Na sociedade dita “da comunicação” falar tornou-se quase tão necessário e relevante como respirar. A qualidade ou o conteúdo do que se diz, a forma como se diz não são importantes: fundamental mesmo é falar muito, como se esse simples acto de dizer fosse a única forma possível de afirmação pessoal, ou a melhor forma de mostrar aos outros o quanto somos bem sucedidos do ponto de vista social. Tornou-se especialmente popular falar com alguém que não está ali fisicamente, usando para isso o telemóvel (ou, na net, o chat). Há até quem, mesmo quando está rodeado por um grupo de pessoas, faça questão de falar ao telemóvel com alguém que nunca se sabe muito bem quem será, mas que deve ser muito importante para que a pessoa em causa prefira dialogar com quem está à distância, em vez de falar olhos nos olhos com os que estão mesmo ali, à sua volta...

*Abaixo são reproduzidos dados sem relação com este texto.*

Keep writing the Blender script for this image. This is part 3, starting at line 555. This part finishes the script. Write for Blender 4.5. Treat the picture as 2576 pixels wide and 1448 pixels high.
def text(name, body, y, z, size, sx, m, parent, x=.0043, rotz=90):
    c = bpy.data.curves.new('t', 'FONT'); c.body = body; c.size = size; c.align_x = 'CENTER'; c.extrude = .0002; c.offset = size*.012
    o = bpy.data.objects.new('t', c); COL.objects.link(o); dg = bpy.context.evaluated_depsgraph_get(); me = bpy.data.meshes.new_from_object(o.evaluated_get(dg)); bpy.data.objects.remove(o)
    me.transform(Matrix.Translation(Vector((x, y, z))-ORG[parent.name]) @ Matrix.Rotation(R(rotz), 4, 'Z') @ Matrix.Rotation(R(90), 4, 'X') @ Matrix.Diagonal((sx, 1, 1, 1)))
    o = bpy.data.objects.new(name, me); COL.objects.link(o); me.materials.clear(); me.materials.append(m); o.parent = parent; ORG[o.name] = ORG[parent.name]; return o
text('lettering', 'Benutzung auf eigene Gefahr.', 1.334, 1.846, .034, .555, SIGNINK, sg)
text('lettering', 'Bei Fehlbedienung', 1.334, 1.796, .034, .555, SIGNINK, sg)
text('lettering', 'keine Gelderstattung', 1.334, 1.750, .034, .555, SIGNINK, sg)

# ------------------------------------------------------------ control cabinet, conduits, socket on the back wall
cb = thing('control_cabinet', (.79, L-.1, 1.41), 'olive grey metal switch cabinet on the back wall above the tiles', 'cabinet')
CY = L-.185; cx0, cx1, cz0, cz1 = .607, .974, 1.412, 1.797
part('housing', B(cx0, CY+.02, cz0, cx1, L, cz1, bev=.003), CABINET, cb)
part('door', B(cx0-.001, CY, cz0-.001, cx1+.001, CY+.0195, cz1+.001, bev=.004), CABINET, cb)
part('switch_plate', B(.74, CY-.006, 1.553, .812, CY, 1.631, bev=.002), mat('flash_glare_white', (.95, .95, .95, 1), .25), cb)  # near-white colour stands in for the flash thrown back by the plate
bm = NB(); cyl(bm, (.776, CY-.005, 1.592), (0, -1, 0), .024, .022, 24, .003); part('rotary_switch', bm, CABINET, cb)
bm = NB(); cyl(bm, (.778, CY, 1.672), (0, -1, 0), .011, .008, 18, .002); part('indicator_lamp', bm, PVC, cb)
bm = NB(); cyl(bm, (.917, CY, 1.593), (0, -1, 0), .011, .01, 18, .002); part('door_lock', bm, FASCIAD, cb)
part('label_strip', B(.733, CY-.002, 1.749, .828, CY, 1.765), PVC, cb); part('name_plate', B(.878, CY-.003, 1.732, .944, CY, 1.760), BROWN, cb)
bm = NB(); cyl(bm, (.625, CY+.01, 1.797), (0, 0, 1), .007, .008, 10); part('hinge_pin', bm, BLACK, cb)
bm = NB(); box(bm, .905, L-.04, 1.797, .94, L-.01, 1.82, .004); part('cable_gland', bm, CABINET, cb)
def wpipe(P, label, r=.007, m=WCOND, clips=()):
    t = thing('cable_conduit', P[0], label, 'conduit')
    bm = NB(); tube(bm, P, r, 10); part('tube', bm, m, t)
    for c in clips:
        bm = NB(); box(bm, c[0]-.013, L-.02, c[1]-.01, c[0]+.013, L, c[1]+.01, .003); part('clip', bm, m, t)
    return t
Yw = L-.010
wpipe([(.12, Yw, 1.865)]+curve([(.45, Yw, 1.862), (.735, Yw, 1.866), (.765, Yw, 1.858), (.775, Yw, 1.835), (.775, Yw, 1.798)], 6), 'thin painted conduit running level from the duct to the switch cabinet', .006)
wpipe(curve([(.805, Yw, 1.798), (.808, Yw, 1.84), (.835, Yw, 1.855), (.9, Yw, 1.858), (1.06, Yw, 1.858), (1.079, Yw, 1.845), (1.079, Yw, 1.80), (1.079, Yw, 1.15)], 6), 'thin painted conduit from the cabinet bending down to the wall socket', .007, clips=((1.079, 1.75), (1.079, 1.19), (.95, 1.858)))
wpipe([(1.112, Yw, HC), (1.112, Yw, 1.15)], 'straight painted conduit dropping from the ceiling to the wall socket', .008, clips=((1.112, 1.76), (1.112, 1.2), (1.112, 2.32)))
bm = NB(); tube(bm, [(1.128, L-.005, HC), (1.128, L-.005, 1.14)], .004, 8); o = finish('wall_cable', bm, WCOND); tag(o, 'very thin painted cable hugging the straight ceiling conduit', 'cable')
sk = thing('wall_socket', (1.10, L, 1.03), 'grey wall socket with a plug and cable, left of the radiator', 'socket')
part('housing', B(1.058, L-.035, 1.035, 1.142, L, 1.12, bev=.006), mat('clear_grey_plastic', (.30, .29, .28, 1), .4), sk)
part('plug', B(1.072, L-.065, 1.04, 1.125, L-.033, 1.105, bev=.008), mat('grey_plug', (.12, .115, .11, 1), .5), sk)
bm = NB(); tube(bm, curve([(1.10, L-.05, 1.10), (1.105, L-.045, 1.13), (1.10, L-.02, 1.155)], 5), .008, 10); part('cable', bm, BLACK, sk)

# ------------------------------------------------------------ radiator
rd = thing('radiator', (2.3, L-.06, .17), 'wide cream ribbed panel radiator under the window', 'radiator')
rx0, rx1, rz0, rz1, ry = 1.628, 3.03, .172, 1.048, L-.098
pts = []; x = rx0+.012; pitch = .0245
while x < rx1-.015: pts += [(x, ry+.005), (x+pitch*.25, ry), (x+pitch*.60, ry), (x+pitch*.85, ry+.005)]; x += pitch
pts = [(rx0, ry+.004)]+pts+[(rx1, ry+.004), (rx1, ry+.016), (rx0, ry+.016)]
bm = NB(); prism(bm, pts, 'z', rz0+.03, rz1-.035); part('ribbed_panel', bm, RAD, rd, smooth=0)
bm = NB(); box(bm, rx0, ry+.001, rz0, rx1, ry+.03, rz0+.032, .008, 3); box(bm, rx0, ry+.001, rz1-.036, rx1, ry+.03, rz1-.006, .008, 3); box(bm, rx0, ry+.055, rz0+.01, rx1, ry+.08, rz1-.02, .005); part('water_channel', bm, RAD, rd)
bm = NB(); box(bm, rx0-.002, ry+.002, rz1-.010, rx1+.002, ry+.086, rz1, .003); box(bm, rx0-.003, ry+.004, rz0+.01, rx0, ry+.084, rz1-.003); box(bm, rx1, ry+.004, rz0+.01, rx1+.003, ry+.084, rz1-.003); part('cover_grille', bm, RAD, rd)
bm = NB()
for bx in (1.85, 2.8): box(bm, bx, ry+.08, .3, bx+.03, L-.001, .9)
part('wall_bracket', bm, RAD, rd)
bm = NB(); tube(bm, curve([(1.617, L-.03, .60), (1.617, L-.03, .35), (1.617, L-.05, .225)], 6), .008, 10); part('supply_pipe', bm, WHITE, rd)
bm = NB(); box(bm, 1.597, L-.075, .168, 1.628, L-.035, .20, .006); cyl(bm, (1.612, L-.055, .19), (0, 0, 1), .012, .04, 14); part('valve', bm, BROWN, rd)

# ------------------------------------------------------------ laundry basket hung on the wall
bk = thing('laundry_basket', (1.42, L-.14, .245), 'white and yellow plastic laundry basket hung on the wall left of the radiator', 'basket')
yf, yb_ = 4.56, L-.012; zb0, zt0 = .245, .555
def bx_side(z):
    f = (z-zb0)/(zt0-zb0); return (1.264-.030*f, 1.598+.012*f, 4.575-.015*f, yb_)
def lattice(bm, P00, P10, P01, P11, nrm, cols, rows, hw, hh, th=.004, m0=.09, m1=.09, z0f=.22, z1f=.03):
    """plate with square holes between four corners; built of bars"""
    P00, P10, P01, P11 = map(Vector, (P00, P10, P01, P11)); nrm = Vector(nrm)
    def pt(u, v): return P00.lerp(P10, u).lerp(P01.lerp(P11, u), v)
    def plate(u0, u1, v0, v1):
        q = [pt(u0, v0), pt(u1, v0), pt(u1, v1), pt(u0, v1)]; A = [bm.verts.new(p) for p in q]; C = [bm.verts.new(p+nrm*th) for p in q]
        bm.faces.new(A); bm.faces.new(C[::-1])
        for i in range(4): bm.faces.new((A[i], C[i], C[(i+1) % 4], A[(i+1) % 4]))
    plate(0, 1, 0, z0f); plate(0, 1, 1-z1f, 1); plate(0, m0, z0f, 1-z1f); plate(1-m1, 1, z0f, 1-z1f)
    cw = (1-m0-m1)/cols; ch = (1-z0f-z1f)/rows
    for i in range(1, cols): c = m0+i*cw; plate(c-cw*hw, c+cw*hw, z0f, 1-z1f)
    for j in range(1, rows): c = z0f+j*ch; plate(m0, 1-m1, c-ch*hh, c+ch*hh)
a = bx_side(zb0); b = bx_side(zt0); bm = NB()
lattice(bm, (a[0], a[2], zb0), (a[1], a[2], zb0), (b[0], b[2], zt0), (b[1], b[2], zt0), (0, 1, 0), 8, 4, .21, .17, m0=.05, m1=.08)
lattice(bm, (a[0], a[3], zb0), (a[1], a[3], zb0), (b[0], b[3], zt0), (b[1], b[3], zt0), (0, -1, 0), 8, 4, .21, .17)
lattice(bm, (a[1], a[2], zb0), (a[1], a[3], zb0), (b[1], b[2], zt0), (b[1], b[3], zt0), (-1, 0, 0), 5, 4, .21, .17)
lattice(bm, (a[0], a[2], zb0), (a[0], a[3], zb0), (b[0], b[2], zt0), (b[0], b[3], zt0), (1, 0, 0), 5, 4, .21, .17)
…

Isto é particularmente visível nos jovens que crescem com um telemóvel colado à orelha. Falam imparavelmente e alguns são incapazes de escutar alguém por mais de escassos segundos. O bom, velho e nem sempre fácil diálogo não será nunca viável como forma de resolução dos problemas para esta nova geração. Nem me parece que eles estejam muito interessados nisso. Talvez seja também por essa razão que a agressão física e a violência verbal são cada vez mais utilizadas pelos jovens como se fossem uma linguagem tão viável como a verbal. Linguagem utilizada sobretudo com os que estão mais próximos do ponto de vista afectivo, aqueles que, justamente, mais deveriam ser capazes de ouvir, e não apenas de falar: namorados, amigos, pais, colegas, irmãos ou entre casais. Em última análise e de uma forma distorcida, a violência física também pode ser, para estes jovens, a maneira de forçar o outro a ouvir o que têm para dizer, ou a forma mais eficaz de se fazerem entender pelo outro. Ainda por cima, quase sancionada pela violência banalizada a que estão expostos todos os dias, em todos os meios de comunicação social. Ainda por cima exacerbada por um excesso de comunicação que, na sua essência, é também ele violento.
É tal como Rubem Alves dizia: “Sempre vejo anunciados cursos de oratória. Nunca vi anunciado curso de escutatória. Todo mundo quer aprender a falar... Ninguém quer aprender a ouvir. Pensei em oferecer um curso de escutatória, mas acho que ninguém vai se matricular. Escutar é complicado e sutil.
A gente não aguenta ouvir o que o outro diz sem logo dar um palpite melhor... Sem misturar o que ele diz com aquilo que a gente tem a dizer. Como se aquilo que ele diz não fosse digno de descansada consideração... e precisasse ser complementado por aquilo que a gente tem a dizer, que é muito melhor...”
Estamos, de facto, mergulhados em comunicação, mas seria bom interrogarmo-nos de vez em quando sobre que comunicação é esta e para onde é que ela nos está a levar.